What Is a GPS-Spoofing Attack?

GPS-spoofing attack is a deliberate interference with the GPS signal with nefarious purposes. It is observed in two types:
- Jamming. It implies signal transmissions that interfere with a GPS receiver to sabotage its work.
- Spoofing. It involves transmission of a falsified signal, so a GPS system is forced to report a false geographical position and time.
GPS-spoofing is a tangible threat for multiple areas wherever the Global Navigation Satellite System (GNSS) can be involved: international logistics, air traffic, autonomous vehicles, national security, and so on.

Requirements for Successful GPS Spoofing Attacks

GPS signal travels on the radio waves from the group of 31 satellites. As soon as it’s captured, the satellite signal is decoded into the binary format that a receiving device can understand.

Consequently, GPS signals can be tampered with, as wireless traffic can be intercepted, delayed, modified, relayed, and so on. For the civilian-grade hardware, a GPS-signal simulator — typically needed for testing the receiving devices — can be used to delay, accelerate, or modify the signal arbitrarily.
The military-grade equipment is harder to spoof as it receives only valid GPS-signals. But with the help of broadband transceivers and high-gain directional antennas attackers can delay or boost/diminish the signal received by the military-grade gear.

Countermeasures for Preventing GPS-Spoofing Attacks
There are a number of methods that can prevent GPS-signal tampering.
- General Advices for Preventing GPS-Spoofing Attacks
Monitoring the overall strength of the GPS signal is one of the preventive techniques: in case it exceeds the expected signal’s strength manifold, it might indicate a spoofing attack. Other approaches include checking the strength of each separate satellite signal, time intervals between incoming signals, identification codes of the satellites, etc.
- General Methods for Preventing GPS-Spoofing Attacks

Among the preventive methods experts outline spatial correlation analysis based on the geometric distribution of a horizontal array of GPS antenna-receivers and the geometric configuration of visible navigation satellites, spoofing detection based on the geometry of a group of vehicles or vessels, plausibility confirmation of GPS signal localization, LiDAR and GPS integration enhanced with the factor graph-based state estimation framework for Chimera system that analyzes the GPS factor residuals, and others.

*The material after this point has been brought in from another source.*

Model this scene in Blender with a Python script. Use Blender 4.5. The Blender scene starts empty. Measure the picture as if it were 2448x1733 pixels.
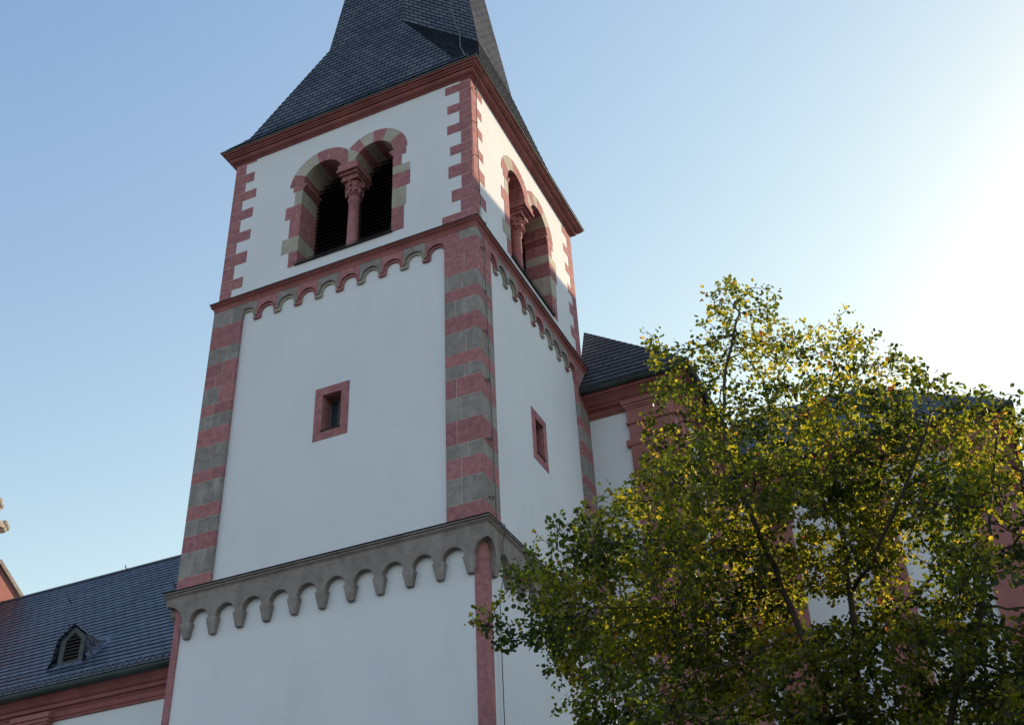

- Antennas and Receivers for Preventing GPS-Spoofing Attacks
A solution dubbed SPREE is claimed to be a spoofing-immune GPS receiver. It’s based on the Auxiliary Peak Tracking approach that allocates multiple channels to a single GPS satellite in order to receive both strong and weak signal correlations.

- Using Software-Defined Radio for Preventing GPS-Spoofing Attacks
Software-based solutions focus on analyzing stages of a GPS receiver on the RF chain, providing cryptographic encryption of the satellite signal, monitoring correlation of the signals coming from a group of satellites, checking the angle-of-arrival and radio spectrum characteristics, and so on.

- GPS-Spoofing Attack Detection Using Neural Networks
It is suggested to use a Multilayer Perceptron neural network (MLP) to prevent GPS attacks on power grids. The method employs the phasor measurement units (PMU) data, which flows into a decision block component that is capable of accurately locating GPS spoofing within the system.
- Fingerprinting of GPS Satellites

Another method suggests that authentic GPS-signals should be protected with fingerprinting — a set of unique technical or other features that can be traced back to a certain satellite. The method is centered around the analysis of multivariate normal distribution, segmentation of GPS data, time complexity, and so on. What’s notable, a malicious actor cannot achieve perfect carrier-phase alignment while spoofing the signal.
- Infrastructure-Enabled GPS Spoofing Detection
The core idea of the proposal is the infrastructure-enabled defense (IED) of the GPS data. It’s based on the usage of the roadside GPS receiving units together with a detector that employs the Isolation Forest technique to detect anomalies in the GPS signal.